My name is Ackleykid, and I'm a geek.

I spent five hours at the Natural History Museum the other day, visiting the Bog People. The Mysterious Bog People lived in northwestern Europe during the Mesolithic period about 12,000 years ago; the museum is displaying six bog "mummies" preserved by the bog environment, including the remains of a 16-year-old girl that scared the hell out of Beatriz. I quote the web site:

Although she perished approximately 2,000 years ago, the woolen cord with which she was strangeld is still intact. Whether her death was a killing or part of a ritual is one of the mysteries surrounding the Bog People.

Pretty fucking awesome, yeah?

The Natural History Museum also has some great dioramas of African and North American mammals (including my favorite, the okapi, the closest living relative of the giraffe, discovered only in 1901). I thought the museum might be a little elementary-school for me, but as you can see, I'm just the right emotional maturity age.

Friday, April 14, 2006

Let my lusts be my ruin, then, since all else is a fake and a mockery. -Hart Crane

More than I lust for people, I lust for friends and experience. The other night I went out to Akbar, a mostly boys queer bar in Silverlake. I sat with (cleverly disguised pseudonyms from here on out...) Omar and Beatriz, who are both tall, lanky, Latino, dark-haired and dark-eyed--at 25 and 30, they're probably my hottest friends. Not exactly Antonio & Salma hot, because my taste runs geekier than that--but they both move sleekly in their bodies and both have great taste in music. Call it brainy-queer-hot.
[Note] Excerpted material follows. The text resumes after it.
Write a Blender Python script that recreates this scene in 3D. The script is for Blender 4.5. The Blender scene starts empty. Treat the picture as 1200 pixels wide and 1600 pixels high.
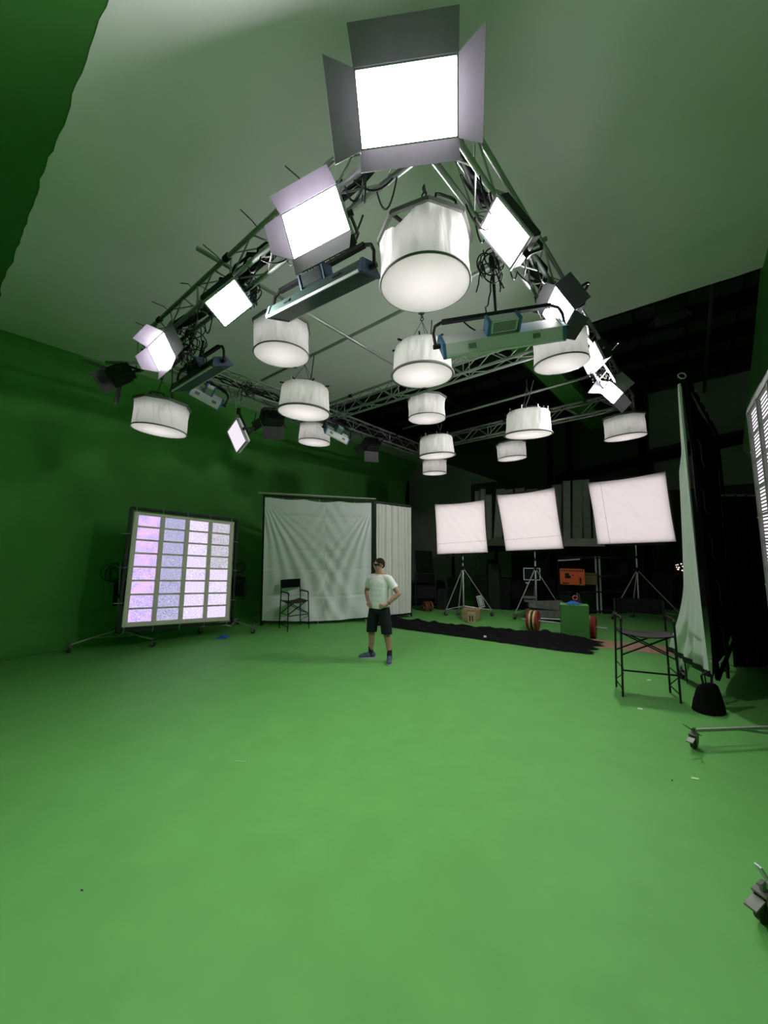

Digression: My friend Jack, who's about as straight-boy-who-watches-ESPN as my friends get, asked me recently, "Are there any lesbians who aren't cute in LA?" [By the way, hate the word lesbian--digression for another day.] As you can imagine, I almost choked on my soda. "Uh, yeah...they're everywhere." Jack said, "All the girls I've met through you are so cute." I nodded, and said, "Yeah, my friends are cute. I gotta keep the herd pure--I might have to date one of them eventually." Little-known fact, there are only about thirty-six lesbians between 25 and 35 in all of Los Angeles, and half of them are moving in together as we speak. End of digression.

So we drank (all three of us) and smoked (Beatriz is one reason I'm sucking down 10 cigarettes a month these days) and checked out the boys (Omar). Then Beatriz said she was tired. I patted her leg and kept chatting up Omar; but her head nodded forward and snapped up again, like a truck-driver crashing a big-rig at 3 am on the 5 freeway. It was time to go.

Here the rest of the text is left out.